The default mode network is a set of brain regions that activate when a person is not engaged in a specific goal-directed task. Discovered accidentally through neuroimaging studies intending to measure task-related activity, it turned out to be doing something metabolically expensive during what looked like idleness: consolidating recent learning, running simulations of possible futures, processing social and emotional information, and generating the associative connections that sometimes surface hours later as insight. In the pre-AI workflow, the pauses — compile waits, deployment delays, transitions between meetings — served as involuntary activation periods for this network. The AI tool eliminates those pauses. The network, deprived of activation opportunities, cannot perform the integrative work on which judgment, creativity, and genuine understanding depend.

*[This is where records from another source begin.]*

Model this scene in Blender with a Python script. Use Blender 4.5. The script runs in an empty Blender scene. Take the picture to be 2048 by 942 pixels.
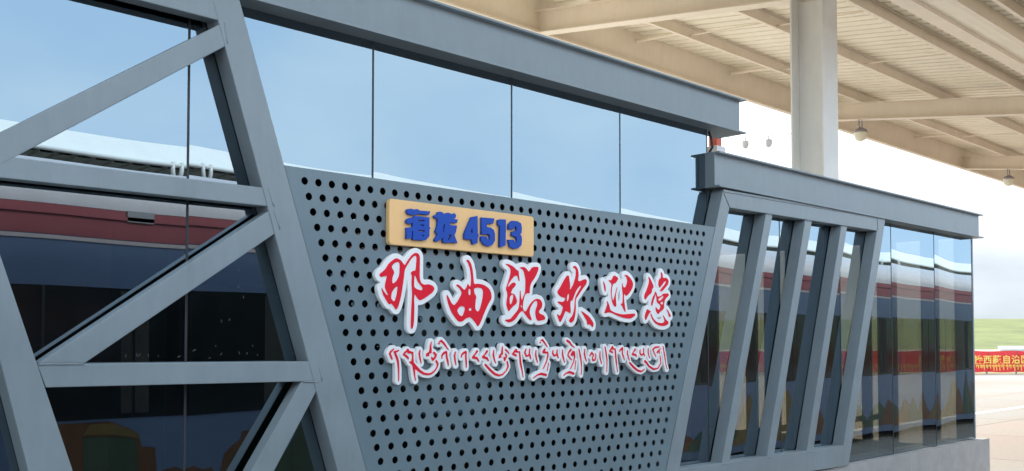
import bpy, bmesh, math, random
import numpy as np
from mathutils import Vector, Matrix

random.seed(7)
R = math.radians
sc = bpy.context.scene
col = sc.collection

# ------------------------------------------------------------------ camera
FPX, W0, H0 = 1950.0, 2048.0, 942.0
PPX, PPY = 1024.0, 612.0
PITCH, YAW = R(2.0), R(44.6)
CAM = Vector((0.0, -4.9, 2.3))
cam = bpy.data.cameras.new('camera')
cam.sensor_width = 36.0
cam.lens = 36.0 * FPX / W0
cam.shift_y = (PPY - H0 / 2) / W0
cam.clip_start, cam.clip_end = 0.05, 20000
camo = bpy.data.objects.new('camera', cam)
col.objects.link(camo)
camo.location = CAM
camo.rotation_euler = (R(90) + PITCH, 0, -YAW)
sc.camera = camo

FW = Vector((math.sin(YAW) * math.cos(PITCH), math.cos(YAW) * math.cos(PITCH), math.sin(PITCH)))
RT = Vector((math.cos(YAW), -math.sin(YAW), 0))
UP = RT.cross(FW)


def ray(x, y):
    return FW + RT * ((x - PPX) / FPX) - UP * ((y - PPY) / FPX)


def at(x, y, Y=0.0):
    """photo point -> point on the vertical plane at depth Y"""
    d = ray(x, y)
    return CAM + d * ((Y - CAM.y) / d.y)


def atz(x, y, z=0.0):
    d = ray(x, y)
    return CAM + d * ((z - CAM.z) / d.z)


def xz(pts, Y):
    return [(at(x, y, Y).x, at(x, y, Y).z) for x, y in pts]


# ------------------------------------------------------------------ world, sun, exposure
SUN_EL, SUN_AZ = R(38), R(30)          # azimuth from +Y towards +X
world = bpy.data.worlds.new('World')
sc.world = world
world.use_nodes = True
nt = world.node_tree
for n in list(nt.nodes):
    nt.nodes.remove(n)


def N(tree, kind, **kw):
    n = tree.nodes.new(kind)
    for k, v in kw.items():
        if k.startswith('i_'):
            n.inputs[k[2:].replace('_', ' ')].default_value = v
        else:
            setattr(n, k, v)
    return n


out = N(nt, 'ShaderNodeOutputWorld')
bg = N(nt, 'ShaderNodeBackground')
bg.inputs['Strength'].default_value = 0.1
sky = N(nt, 'ShaderNodeTexSky', sky_type='NISHITA', sun_disc=False)
sky.sun_elevation, sky.sun_rotation = SUN_EL, SUN_AZ
sky.altitude = 4500
sky.air_density, sky.dust_density, sky.ozone_density = 1.0, 0.6, 1.0
L = nt.links.new
tc = N(nt, 'ShaderNodeTexCoord')
mp = N(nt, 'ShaderNodeMapping')
mp.inputs['Scale'].default_value = (1.0, 1.0, 2.2)
mp.inputs['Location'].default_value = (0.35, 0.1, 0.2)
no = N(nt, 'ShaderNodeTexNoise')
no.inputs['Scale'].default_value = 1.7
no.inputs['Detail'].default_value = 6
no.inputs['Roughness'].default_value = 0.5
L(tc.outputs['Generated'], mp.inputs['Vector'])
L(mp.outputs[0], no.inputs['Vector'])
# cloud brightness: noise, brighter higher up
sp = N(nt, 'ShaderNodeSeparateXYZ')
L(tc.outputs['Generated'], sp.inputs[0])


def maprange(src, a, b_, c, d, smooth=True):
    m_ = N(nt, 'ShaderNodeMapRange', interpolation_type='SMOOTHSTEP' if smooth else 'LINEAR')
    for k, v in (('From Min', a), ('From Max', b_), ('To Min', c), ('To Max', d)):
        m_.inputs[k].default_value = v
    L(src, m_.inputs['Value'])
    return m_.outputs[0]


def mixc(fac, c1, c2):
    m_ = N(nt, 'ShaderNodeMix', data_type='RGBA')
    for sock, c in ((m_.inputs[6], c1), (m_.inputs[7], c2)):
        if isinstance(c, tuple): sock.default_value = (*c, 1)
        else: L(c, sock)
    L(fac, m_.inputs[0])
    return m_.outputs[2]


def addn(a_, b_):
    m_ = N(nt, 'ShaderNodeMath', operation='ADD')
    L(a_, m_.inputs[0]); L(b_, m_.inputs[1])
    return m_.outputs[0]


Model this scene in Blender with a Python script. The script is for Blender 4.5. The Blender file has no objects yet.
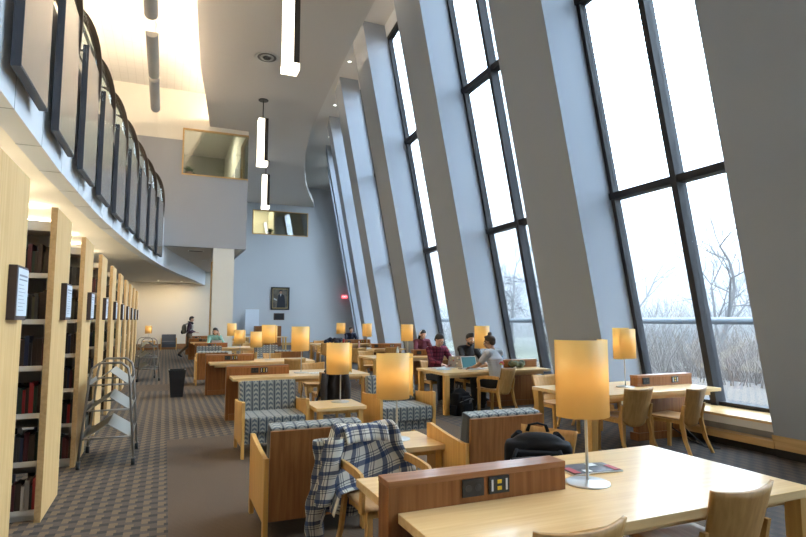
import bpy, bmesh, math, random
from mathutils import Vector, Matrix, Euler
random.seed(7)
C = bpy.context.scene.collection
PI = math.pi
# ---------------------------------------------------------------- camera, world, light, exposure
FPX = 560.0
pitch = math.atan(51.5/FPX)
yaw = math.atan(238*math.cos(pitch)/FPX)
cam = bpy.data.cameras.new('camera')
cam.sensor_width = 36.0
cam.lens = FPX/806*36.0
cam.clip_start = .05; cam.clip_end = 600
camo = bpy.data.objects.new('camera', cam)
C.objects.link(camo)
camo.location = (0, 0, 1.62)
camo.rotation_euler = (PI/2+pitch, 0, -yaw)
bpy.context.scene.camera = camo

w = bpy.data.worlds.new('overcast'); bpy.context.scene.world = w
w.use_nodes = True
nt = w.node_tree
bg = nt.nodes['Background']
SKY = 6.8
bg.inputs['Color'].default_value = (.66, .82, 1.0, 1)
bg.inputs['Strength'].default_value = SKY
vs = bpy.context.scene.view_settings
vs.view_transform = 'Standard'; vs.look = 'None'; vs.gamma = 1; vs.exposure = 1.0
vs.use_curve_mapping = False

def area(name, loc, rot, sx, sy, power, color=(1, .86, .66)):
    l = bpy.data.lights.new(name, 'AREA'); l.shape = 'RECTANGLE'
    l.size = sx; l.size_y = sy; l.energy = power; l.color = color
    o = bpy.data.objects.new(name, l); o.location = loc; o.rotation_euler = rot
    C.objects.link(o); return o

# ---------------------------------------------------------------- layout of the room
LEAN = .188                      # the window wall leans into the room
def xb(y):                       # foot line of the pillars (room face) in plan
    return 6.76 if y <= 8.5 else 6.76+.0070*(y-8.5)**2
BAYS = range(-3, 7)
PW = 1.40                        # pillar width
def ynear(i): return 7.15+4.0*(i-1)      # pillar 1 is the first wholly visible one; pillar 0 stands at the right edge
GOFF = .80
CEIL = 10.5; SOF = 9.2; FARW = 36.7; CREAMY = 34.0
BOXY = 22.7; BOXX = 2.85; BOXZ = 4.40
BACKY = -9.0; LEFTX = -6.5
SX = -.866                       # face line of the bookcase end panels
curve_pts = [(-9, -1.40), (-2, -1.42), (5, -1.40), (8.6, -1.38), (11.9, -1.26), (14, -1.11), (16.2, -.92), (18.4, -.70), (20.5, -.45), (22.7, -.16), (26, .43), (29, 1.08), (34.0, 2.05)]
def cx(y):
    P = curve_pts
    if y <= P[0][0]: return P[0][1]
    for (a, b), (c, d) in zip(P, P[1:]):
        if y <= c:
            t = (y-a)/(c-a); return b+(d-b)*t
    return P[-1][1]

# ---------------------------------------------------------------- materials
def newmat(name):
    m = bpy.data.materials.new(name); m.use_nodes = True
    return m, m.node_tree, m.node_tree.nodes['Principled BSDF']
MC = {}
def plain(name, col, rough=.6, metal=0, spec=.5, bump=0, bscale=60, emit=None, es=1, var=0):
    if name in MC: return MC[name]
    m, t, b = newmat(name)
    b.inputs['Base Color'].default_value = (*col, 1); b.inputs['Roughness'].default_value = rough
    b.inputs['Metallic'].default_value = metal; b.inputs['Specular IOR Level'].default_value = spec
    if emit: b.inputs['Emission Color'].default_value = (*emit, 1); b.inputs['Emission Strength'].default_value = es
    if bump or var:
        tc = t.nodes.new('ShaderNodeTexCoord'); n = t.nodes.new('ShaderNodeTexNoise'); n.inputs['Scale'].default_value = bscale
        n.inputs['Detail'].default_value = 4
        t.links.new(tc.outputs['Object'], n.inputs['Vector'])
        if bump:
            bn = t.nodes.new('ShaderNodeBump'); bn.inputs['Strength'].default_value = bump; bn.inputs['Distance'].default_value = .01
            t.links.new(n.outputs['Fac'], bn.inputs['Height']); t.links.new(bn.outputs['Normal'], b.inputs['Normal'])
        if var:
            r = t.nodes.new('ShaderNodeValToRGB'); e = r.color_ramp.elements
            e[0].position = .3; e[1].position = .7
            e[0].color = (*[c*(1-var) for c in col], 1); e[1].color = (*[min(1, c*(1+var)) for c in col], 1)
            t.links.new(n.outputs['Fac'], r.inputs['Fac']); t.links.new(r.outputs['Color'], b.inputs['Base Color'])
    MC[name] = m
    return m
def wood(name, c1, c2, axis='x', rough=.38, scale=1.0, coat=0.0, planks=0):
    m, t, b = newmat(name)
    tc = t.nodes.new('ShaderNodeTexCoord'); mp = t.nodes.new('ShaderNodeMapping')
    s = {'x': (1.2, 22, 22), 'y': (22, 1.2, 22), 'z': (22, 22, 1.0)}[axis]
    mp.inputs['Scale'].default_value = [v*scale for v in s]
    n = t.nodes.new('ShaderNodeTexNoise'); n.inputs['Scale'].default_value = 1.5; n.inputs['Detail'].default_value = 5; n.inputs['Distortion'].default_value = .4
    r = t.nodes.new('ShaderNodeValToRGB'); e = r.color_ramp.elements
    e[0].position = .33; e[1].position = .68; e[0].color = (*c1, 1); e[1].color = (*c2, 1)
    t.links.new(tc.outputs['Object'], mp.inputs['Vector']); t.links.new(mp.outputs['Vector'], n.inputs['Vector'])
    t.links.new(n.outputs['Fac'], r.inputs['Fac']); t.links.new(r.outputs['Color'], b.inputs['Base Color'])
    b.inputs['Roughness'].default_value = rough; b.inputs['Specular IOR Level'].default_value = .32
    if coat: b.inputs['Coat Weight'].default_value = coat; b.inputs['Coat Roughness'].default_value = .12
    return m
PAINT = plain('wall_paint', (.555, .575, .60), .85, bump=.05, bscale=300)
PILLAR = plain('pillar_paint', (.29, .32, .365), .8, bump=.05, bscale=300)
def tilemat():
    m, t, b = newmat('ceiling_tiles')
    tc = t.nodes.new('ShaderNodeTexCoord'); sp = t.nodes.new('ShaderNodeSeparateXYZ'); t.links.new(tc.outputs['Object'], sp.inputs[0])
    a = M_(t, 'LESS_THAN', M_(t, 'FRACT', M_(t, 'MULTIPLY', sp.outputs[0], 1/.26)), .07)
    c = M_(t, 'LESS_THAN', M_(t, 'FRACT', M_(t, 'MULTIPLY', sp.outputs[1], 1/.52)), .035)
    n = M_(t, 'MULTIPLY', M_(t, 'MAXIMUM', a, c), M_(t, 'LESS_THAN', sp.outputs[0], 3.0))
    t.links.new(mixc(t, n, (.64, .61, .57), (.56, .53, .49)), b.inputs['Base Color']); b.inputs['Roughness'].default_value = .9
    return m
CEILM = None
SOFM = plain('soffit_paint', (.56, .515, .475), .9)
CREAM = plain('cream_paint', (.76, .72, .63), .85)
WHITE = plain('white_paint', (.8, .8, .78), .6)
MAPLE = wood('maple_top', (.77, .50, .22), (.88, .62, .30), 'x', .28, coat=.35)
MAPLEY = wood('maple_side', (.60, .325, .085), (.72, .43, .135), 'z', .4)
MAPLEP = wood('maple_pale', (.66, .40, .155), (.77, .515, .235), 'z', .45)
CHAIRW = wood('chair_maple', (.43, .225, .065), (.54, .30, .10), 'z', .4)
CHAIRL = wood('chair_leg_maple', (.52, .28, .08), (.64, .37, .125), 'z', .4)
WALNUT = wood('walnut', (.22, .078, .020), (.33, .135, .042), 'z', .38)
WALNUTX = wood('walnut_cap', (.29, .115, .04), (.41, .185, .075), 'x', .32, coat=.3)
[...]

The default mode network was identified in the 1990s through a pattern of brain activity that researchers initially treated as noise. When subjects were asked to rest between tasks in fMRI experiments, a consistent set of regions activated with the same metabolic intensity as during focused work. Subsequent research established that the activation was not random but structured — the brain was performing a different kind of work during apparent rest, and the work required significant resources.
Mark's research, while not neuroimaging-based, has consistently identified a behavioral correlate: workers whose days include brief, unstructured pauses perform better on tasks requiring creativity, judgment, and the integration of information from multiple sources than workers whose days are continuously filled. The empirical finding was predictable from the neuroscience, but Mark's contribution was to measure it in real work environments and to document the structural conditions — environmental, organizational, cultural — that determined whether the pauses occurred.
The AI-augmented workflow eliminates the pauses not through deliberate design but through the structural collapse of the imagination-to-artifact ratio. The engineer who once stared out the window during a ten-minute build now has no build to wait for. The programmer who once walked between rooms to consult a colleague now has the answer in seconds. The dead time that served the default mode network is gone, converted to productive engagement, celebrated as efficiency.
The consequence, in Mark's framework, is a cognitive diet that omits a macronutrient. The brain continues to function. Output continues to be produced. But the integrative work that the default mode network performed — the consolidation that produces the engineer's architectural intuition, the background processing that produces the Segal insight arriving in the shower — is starved of the activation opportunities it requires. The cognitive debt accumulates in the specific currency of missing integration.
Marcus Raichle's 2001 paper identifying the default mode network provided the foundation. Mark's contribution was to connect the neuroscience to the behavioral observations her field studies had been generating for years. The phrase "default mode network starvation" is not Mark's own coinage but a natural extension of her framework into the vocabulary of what AI-augmented work eliminates.
Apparent idleness is structured work. The brain's default mode network performs metabolically expensive consolidation, simulation, and integration during periods that look, from outside, like doing nothing.
Pauses were functional. The dead time of the pre-AI workflow — build waits, transitions, compile delays — served as involuntary activation periods for the integrative work the conscious mind could not perform.
Elimination is invisible. The worker does not experience the starvation as deprivation; the pauses were never experienced as valuable. Only their long-term absence reveals what they were doing.
Integration is the casualty. The capacities that depend on the default mode network — architectural intuition, creative insight, cross-domain synthesis — are the capacities most affected by its starvation.
Recovery is structural, not voluntary. The brain cannot activate the default mode network on command; it requires genuine disengagement from goal-directed tasks, which an always-available AI tool makes progressively harder.